Hongan-ji Shōnyo and Shimotsuma Raikei, from Ishiyama Daigunkiki
石山大軍記 第二号
- Date:
- 1878 (Meiji 11)
- Medium:
- Color woodblock print (nishiki-e); ink and color on paper
- Source:
- Wikimedia Commons
Description
This 1878 [nishiki-e](/glossary/nishiki-e) by Toshinobu, preserved on Wikimedia Commons and drawn from the historical print album Ishiyama Daigunkiki (Great War Chronicle of Ishiyama), depicts the medieval confrontation between Hongan-ji Shōnyo (1516-1554) and the warrior-priest Shimotsuma Raikei. Hongan-ji was the most powerful institution of Pure Land Jōdo Shinshū Buddhism in late-medieval Japan, and its Ishiyama temple complex in Osaka withstood a ten-year siege by Oda Nobunaga's armies between 1570 and 1580, an episode that remains one of the defining military engagements of the Sengoku period. Toshinobu's print belongs to a category of Meiji-era historical illustration that revived the Ishiyama war as a subject of patriotic edification, presenting the conflict as a foundational episode of Japanese religious and military history. The composition places the two figures in dramatic confrontation, with Shōnyo's monastic dignity contrasted against Raikei's warrior bearing.
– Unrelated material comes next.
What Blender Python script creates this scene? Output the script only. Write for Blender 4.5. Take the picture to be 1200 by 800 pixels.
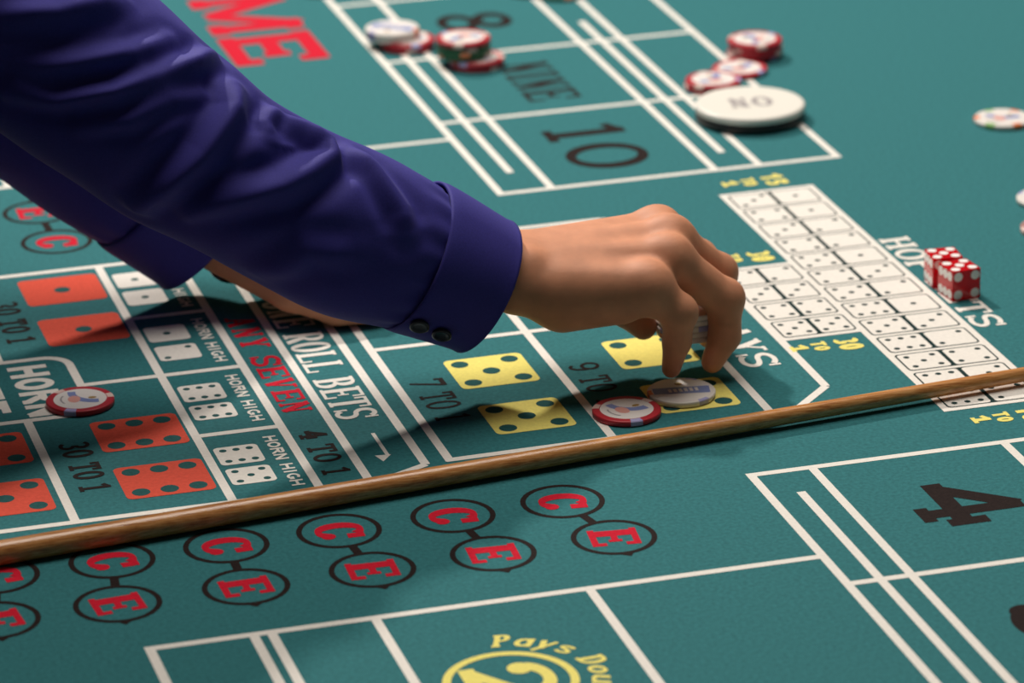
import bpy, bmesh, math, random
import numpy as np
from mathutils import Matrix, Vector

# ------------------------------------------------------------------ frame of reference
# Table coordinates: millimetres, origin on the felt, x across the table (away from the
# stickman), y along the table (away from the camera), z up from the felt.
# World: metres, floor at z = 0, felt at z = 0.75.
TABLE = 0.75
def W(x, y, z=0.0):
    return Vector((x / 1000.0, y / 1000.0, z / 1000.0 + TABLE))

scene = bpy.context.scene
for o in list(bpy.data.objects):
    bpy.data.objects.remove(o, do_unlink=True)
COL = scene.collection

# ------------------------------------------------------------------ camera
F_PX, YAW, PITCH, ROLL, CAM_H = 4834.3, 0.274249, 0.368263, -0.019527, 877.66
def cam_axes():
    cy, sy, cp, sp = math.cos(YAW), math.sin(YAW), math.cos(PITCH), math.sin(PITCH)
    fwd = Vector((sy * cp, cy * cp, -sp)); right = Vector((cy, -sy, 0)); up = right.cross(fwd)
    cr, sr = math.cos(ROLL), math.sin(ROLL)
    return cr * right + sr * up, -sr * right + cr * up, fwd
cr_, cu_, cf_ = cam_axes()
cam_data = bpy.data.cameras.new('camera')
cam = bpy.data.objects.new('camera', cam_data); COL.objects.link(cam)
rot = Matrix((cr_, cu_, -cf_)).transposed().to_4x4()
cam.matrix_world = Matrix.Translation(W(-616.0, -2189.52, CAM_H)) @ rot
cam_data.sensor_width = 36.0
cam_data.lens = 36.0 * F_PX / 1200.0
cam_data.clip_start = 0.05
cam_data.dof.use_dof = True
cam_data.dof.focus_distance = 2.27
cam_data.dof.aperture_fstop = 8.4
scene.camera = cam

# ------------------------------------------------------------------ light and exposure
world = bpy.data.worlds.new('casino_air'); scene.world = world
world.use_nodes = True
bg = world.node_tree.nodes['Background']
bg.inputs[0].default_value = (1.0, 0.90, 0.80, 1)
bg.inputs[1].default_value = 0.03
def lamp(name, loc, target, power, size, color):
    d = bpy.data.lights.new(name, 'AREA'); d.shape = 'DISK'; d.size = size
    d.energy = power; d.color = color
    o = bpy.data.objects.new(name, d); COL.objects.link(o)
    o.location = loc
    o.rotation_euler = (Vector(target) - Vector(loc)).to_track_quat('-Z', 'Y').to_euler()
    return o
lamp('far_table_lamp', (-0.30, 2.2, TABLE + 2.03), (0, 0, TABLE), 68, 0.18, (1.0, 0.94, 0.86))
lamp('ceiling_panel_lamp', (0.15, 0.5, TABLE + 2.2), (0.1, 0.0, TABLE), 39, 1.6, (1.0, 0.95, 0.88))
scene.view_settings.view_transform = 'Standard'
scene.view_settings.look = 'None'
scene.view_settings.exposure = 0.0
scene.view_settings.gamma = 1.0
scene.view_settings.use_curve_mapping = False

# ------------------------------------------------------------------ materials
def lin(c):
    return tuple((v / 12.92 if v <= 0.04045 else ((v + 0.055) / 1.055) ** 2.4) for v in (x / 255.0 for x in c))
def mat(name, rgb, rough=0.6, spec=0.5, **kw):
    m = bpy.data.materials.new(name); m.use_nodes = True
    b = m.node_tree.nodes['Principled BSDF']
    b.inputs['Base Color'].default_value = (*rgb, 1)
    b.inputs['Roughness'].default_value = rough
    b.inputs['Specular IOR Level'].default_value = spec
    for k, v in kw.items():
        b.inputs[k.replace('_', ' ')].default_value = v
    return m
def noise_color(m, rgb, amount, scale, bump=0.0, bscale=None, coord='Object', dist=0.001, stretch=None):
    nt = m.node_tree; N, L = nt.nodes, nt.links; b = N['Principled BSDF']
    tc = N.new('ShaderNodeTexCoord'); src = tc.outputs[coord]
    if stretch:
        mp = N.new('ShaderNodeMapping'); mp.inputs['Scale'].default_value = stretch
        L.new(src, mp.inputs[0]); src = mp.outputs[0]
    n = N.new('ShaderNodeTexNoise'); n.inputs['Scale'].default_value = scale; n.inputs['Detail'].default_value = 4
    L.new(src, n.inputs['Vector'])
    r = N.new('ShaderNodeValToRGB')
    r.color_ramp.elements[0].position = 0.3; r.color_ramp.elements[1].position = 0.7
    r.color_ramp.elements[0].color = (*[c * (1 - amount) for c in rgb], 1)
    r.color_ramp.elements[1].color = (*[min(1, c * (1 + amount)) for c in rgb], 1)
    L.new(n.outputs['Fac'], r.inputs[0]); L.new(r.outputs[0], b.inputs['Base Color'])
    if bump:
        n2 = N.new('ShaderNodeTexNoise'); n2.inputs['Scale'].default_value = bscale or scale; n2.inputs['Detail'].default_value = 2
        L.new(src, n2.inputs['Vector'])
        bp = N.new('ShaderNodeBump'); bp.inputs['Strength'].default_value = bump; bp.inputs['Distance'].default_value = dist
        L.new(n2.outputs['Fac'], bp.inputs['Height']); L.new(bp.outputs[0], b.inputs['Normal'])
    return m
def cloth_print(name, rgb, amount=0.10):
    m = mat(name, rgb, 0.95, 0.15)
    return noise_color(m, rgb, amount, 420, 0.35, 900, dist=0.0006)
M = {}
M['felt'] = cloth_print('teal_felt', (0.034, 0.165, 0.178), 0.17)
M['white'] = cloth_print('white_print', (0.83, 0.78, 0.715), 0.05)
M['black'] = cloth_print('black_print', (0.020, 0.012, 0.011), 0.2)
M['dark'] = cloth_print('dark_green_print', (0.012, 0.035, 0.034), 0.2)
M['pip_green'] = cloth_print('deep_green_pip_print', (0.020, 0.095, 0.095), 0.12)
M['red'] = cloth_print('crimson_print', (0.58, 0.010, 0.030), 0.12)
M['die_red'] = cloth_print('vermilion_print', (0.72, 0.092, 0.055), 0.08)
M['yellow'] = cloth_print('yellow_print', (0.86, 0.75, 0.20), 0.06)
M['shirt'] = mat('navy_shirt_cloth', (0.044, 0.037, 0.262), 0.75, 0.25)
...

The treatment exemplifies the Yoshitoshi-school emphasis on individualized, psychologically charged historical portraiture, which Toshinobu absorbed during his apprenticeship in his teacher's atelier. The bright Meiji aniline pigments and the precise compositional clarity place the print firmly within the visual culture of late-1870s Tokyo, when historical and contemporary subjects circulated freely through the same print and publishing networks. The Ishiyama Daigunkiki album, of which this is the second issue, demonstrates how the Meiji woodblock industry adapted to new market demands by producing serial illustrated chronicles aimed at an expanding literate public.